Sulle regole la Ue non molla. E Meloni è all’ultima spiaggia
Regole Ue Pesano la nomina di Fitto e i timori sui conti pubblici
Regole Ue Pesano la nomina di Fitto e i timori sui conti pubblici
«Il 16 gennaio abbiamo ricevuto una risposta dalle autorità italiane al parere che avevamo inviato nel novembre dell’anno scorso. L’abbiamo analizzata e siamo in contatto con le autorità italiane nell’ambito della procedura d’infrazione». Così Arianna Podestà, vice capo-portavoce della Commissione Ue, durante la conferenza stampa quotidiano a palazzo Berlaymont, fa il punto rispetto a una delle più annose questioni che da anni dividono Roma e Bruxelles: l’applicazione della direttiva Bolkestein al settore dei balneari. Solo che il tira e molla sembra ormai arrivato al capolinea, con il governo pronto a scaricare in nome della realpolitik una categoria, quella dei balneari appunto, da sempre schierata a suo favore.

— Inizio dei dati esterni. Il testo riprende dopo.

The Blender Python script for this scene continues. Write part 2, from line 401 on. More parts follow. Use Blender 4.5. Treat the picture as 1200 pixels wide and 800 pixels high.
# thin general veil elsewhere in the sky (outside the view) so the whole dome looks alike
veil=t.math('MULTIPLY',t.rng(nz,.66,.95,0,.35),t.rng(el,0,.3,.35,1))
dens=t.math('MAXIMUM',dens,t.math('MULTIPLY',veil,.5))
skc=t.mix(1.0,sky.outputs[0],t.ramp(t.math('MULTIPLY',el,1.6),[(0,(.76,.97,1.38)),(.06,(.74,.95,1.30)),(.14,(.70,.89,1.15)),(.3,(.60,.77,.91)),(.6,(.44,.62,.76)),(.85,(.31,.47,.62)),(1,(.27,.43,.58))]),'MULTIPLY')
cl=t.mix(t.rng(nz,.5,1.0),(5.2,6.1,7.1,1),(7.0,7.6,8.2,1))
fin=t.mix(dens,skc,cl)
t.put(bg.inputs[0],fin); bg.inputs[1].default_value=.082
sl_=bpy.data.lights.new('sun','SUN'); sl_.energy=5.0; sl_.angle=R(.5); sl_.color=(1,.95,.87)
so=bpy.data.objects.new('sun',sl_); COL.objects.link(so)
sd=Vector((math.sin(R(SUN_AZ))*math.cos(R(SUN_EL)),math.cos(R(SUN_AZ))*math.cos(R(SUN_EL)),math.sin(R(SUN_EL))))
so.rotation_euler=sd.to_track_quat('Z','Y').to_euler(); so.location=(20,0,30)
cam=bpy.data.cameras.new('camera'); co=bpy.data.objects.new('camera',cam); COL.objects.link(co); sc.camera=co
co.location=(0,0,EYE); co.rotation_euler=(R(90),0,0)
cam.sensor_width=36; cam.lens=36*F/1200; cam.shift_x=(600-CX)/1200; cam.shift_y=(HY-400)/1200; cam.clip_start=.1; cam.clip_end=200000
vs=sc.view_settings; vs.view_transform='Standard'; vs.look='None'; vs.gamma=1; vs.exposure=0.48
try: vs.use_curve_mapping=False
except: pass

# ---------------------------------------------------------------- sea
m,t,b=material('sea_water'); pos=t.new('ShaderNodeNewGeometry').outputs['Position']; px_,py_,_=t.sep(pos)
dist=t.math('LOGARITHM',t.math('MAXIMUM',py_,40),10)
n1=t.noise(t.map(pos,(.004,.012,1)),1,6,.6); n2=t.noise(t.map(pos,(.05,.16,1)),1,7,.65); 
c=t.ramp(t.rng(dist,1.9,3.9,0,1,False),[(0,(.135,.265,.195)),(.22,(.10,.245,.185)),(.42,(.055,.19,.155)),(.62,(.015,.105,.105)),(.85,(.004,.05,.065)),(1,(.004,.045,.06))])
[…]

Anche se aleggia l’ipotesi dell’ennesima proroga (al 2030) per le regioni dove le spiagge in concessione sono meno del 25%, il governo potrebbe finalmente arrendersi, mettendo un fine al rinnovo automatico delle concessioni a partire dal 2025. Pesano sulla scelta i fronti aperti con l’Ue, la nomina del Commissario e la legge di bilancio, che preannunciano un autunno di negoziato serrato, rispetto al quale Roma non vuole farsi trovare troppo in svantaggio. Ma certo, finora la strategia dei diversi inquilini di Palazzo Chigi sulla questione balneari era stata quella di procrastinare l’applicazione delle norme Ue. Potenzialmente all’infinito.

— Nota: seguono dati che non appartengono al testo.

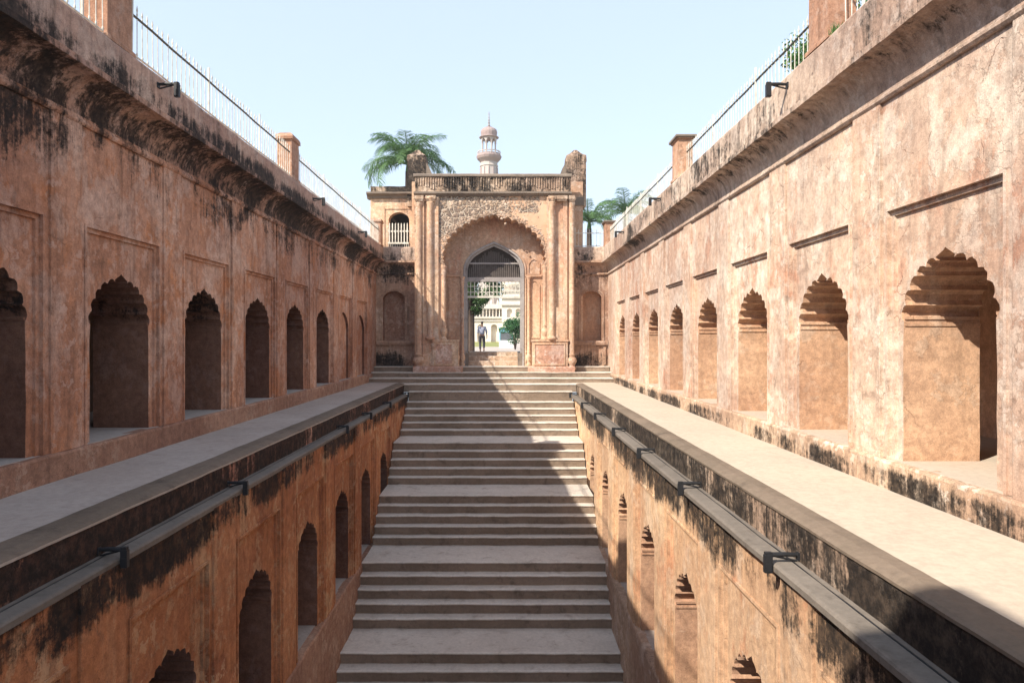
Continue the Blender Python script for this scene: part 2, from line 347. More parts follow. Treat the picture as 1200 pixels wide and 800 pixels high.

La procedura d’infrazione era scattata nel dicembre 2020 con la richiesta all’Italia di garantire trasparenza e parità di trattamento in merito al rilascio delle autorizzazioni per l’uso del demanio marittimo. L’Italia era stata giudicata inadempiente rispetto alla direttiva del 2006 sulla libera circolazione dei servizi nel mercato interno Ue, recepita nel 2010, all’epoca del governo Berlusconi IV, sostenuto da una maggiorana di centrodestra. Promossa dall’allora commissario al Mercato interno, il liberale olandese Frits Bolkestein – e contestata per il suo impianto liberista da sinistra radicale e Verdi – la direttiva prevede la possibilità di vendere servizi in ogni paese membro, favorendo la concorrenza a tutto vantaggio dei consumatori. Che tradotto significa: stop al rinnovo automatico delle concessioni in favore di procedure di assegnazione aperte alla concorrenza.

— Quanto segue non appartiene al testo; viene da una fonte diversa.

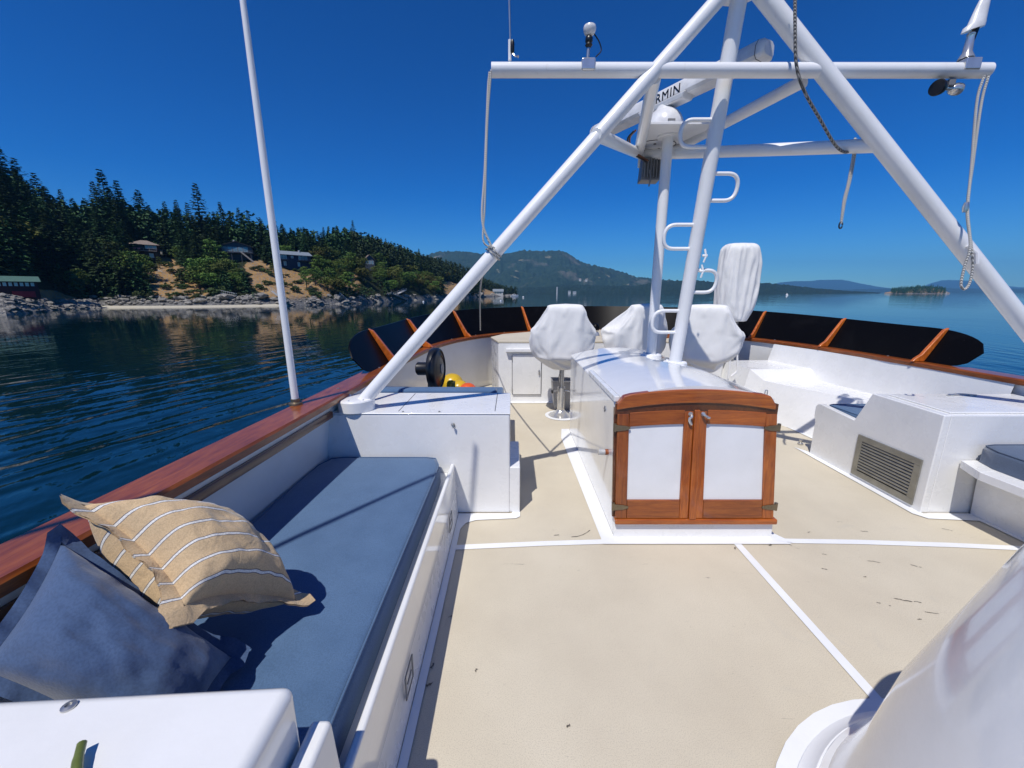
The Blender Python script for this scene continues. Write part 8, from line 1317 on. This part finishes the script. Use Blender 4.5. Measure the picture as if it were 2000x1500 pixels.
r = thing('bench', 'white starboard aft bench with an overhanging seat edge', 'bench', (3.7,2.0,0))
mb = MB(); mb.hexa([(3.43,-.6,0),(4.4,-.6,0),(4.4,2.70,0),(3.43,2.70,0),(3.40,-.6,.37),(4.4,-.6,.37),(4.4,2.70,.37),(3.40,2.70,.37)]); mb.build('body', M['gelcoat'], r, bevel=.006)
mb = MB(); mb.hexa([(3.17,-.6,.375),(4.4,-.6,.375),(4.4,2.704,.375),(3.17,2.50,.375),(3.17,-.6,.432),(4.4,-.6,.432),(4.4,2.704,.432),(3.17,2.50,.432)]); mb.hexa([(3.17,2.5,.375),(4.4,2.704,.375),(4.4,2.71,.375),(3.26,2.70,.375),(3.17,2.5,.432),(4.4,2.704,.432),(4.4,2.71,.432),(3.26,2.70,.432)]); mb.build('seat', M['gelcoat'], r, bevel=.012, seg=3)
pad('seat_cushion', 3.30, 4.3, .2, 2.69, .434, .575, M['slate'], 'slate grey seat pad on the starboard aft bench')
# strap and cleat on the starboard locker lid
mb = MB(); mb.tube(smooth_path([(3.58,3.18,.795),(3.70,3.20,.80),(3.82,3.18,.795)], 5), .007, 8); mb.lathe([(.012,.785),(.012,.80)], c=(3.62,3.185,0), n=8); mb.lathe([(.012,.785),(.012,.80)], c=(3.78,3.185,0), n=8); tag(mb.build('lid_handle', M['steel']), 'low steel bow handle on the starboard locker lid', 'handle')
mb = MB(); c = atz(1563,868,0); mb.lathe([(.028,0),(.028,.012),(.014,.02),(.018,.05),(.008,.056)], c=(c.x,c.y,.004), n=14); tag(mb.build('deck_fitting', M['steel']), 'small steel deck stud at the foot of the starboard seat arm', 'fitting')

# big tapering casing close on the starboard quarter
r = thing('funnel_casing', 'glossy white tapering funnel casing rising from a flanged round base', 'funnel', (CX, yc, 0))
mb = MB(); mb.lathe([(.735,.010),(.735,.018),(.71,.028),(.695,.05),(.69,.055)], c=(CX,yc,0), n=96); mb.build('base_flange', M['trim'], r)
mb = MB(); mb.lathe([(.69,.03),(.68,.075),(.662,.085),(.655,.10),(.635,.16),(.60,.28),(.565,.50),(.505,.72),(.43,1.0),(.415,1.03),(.39,1.045),(.2,1.06),(.01,1.065)], c=(CX,yc,0), n=96); mb.build('shell', M['gloss'], r, sharp=35)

Il 16 novembre 2023 c’è poi al richiamo in forma di parere motivato, con la richiesta a Roma di rispondere entro due mesi, pena il deferimento alla Corte di Giustizia Ue che avrebbe portato a possibili sanzioni pecuniarie per Roma. Il governo Meloni in effetti risponde, anche se nell’ultimo giorno utile, il 16 gennaio 2024, ma provando a usare l’argomento che solo il 33% delle coste risulta occupato da stabilimenti. Peccato che il dato è stato calcolato sul totale dei litorali anziché sulle aree balneabili.
Una replica che non sembra aver convinto le autorità europee, che tengono il punto e chiedono il rispetto delle norme sulla concorrenza. In aggiunta, un mese fa un’altra sentenza della Corte di giustizia Ue ha stabilito che al termine del periodo di concessione lo Stato può espropriare in automatico gli stabilimenti, anche senza rimborso. Perché il demanio è pubblico e quindi «le autorizzazioni alle occupazioni hanno carattere precario».
Dopo quasi venti anni di rimandi e scuse, forse ci siamo. Ma solo perché l’Ue ha messo Meloni alle strette.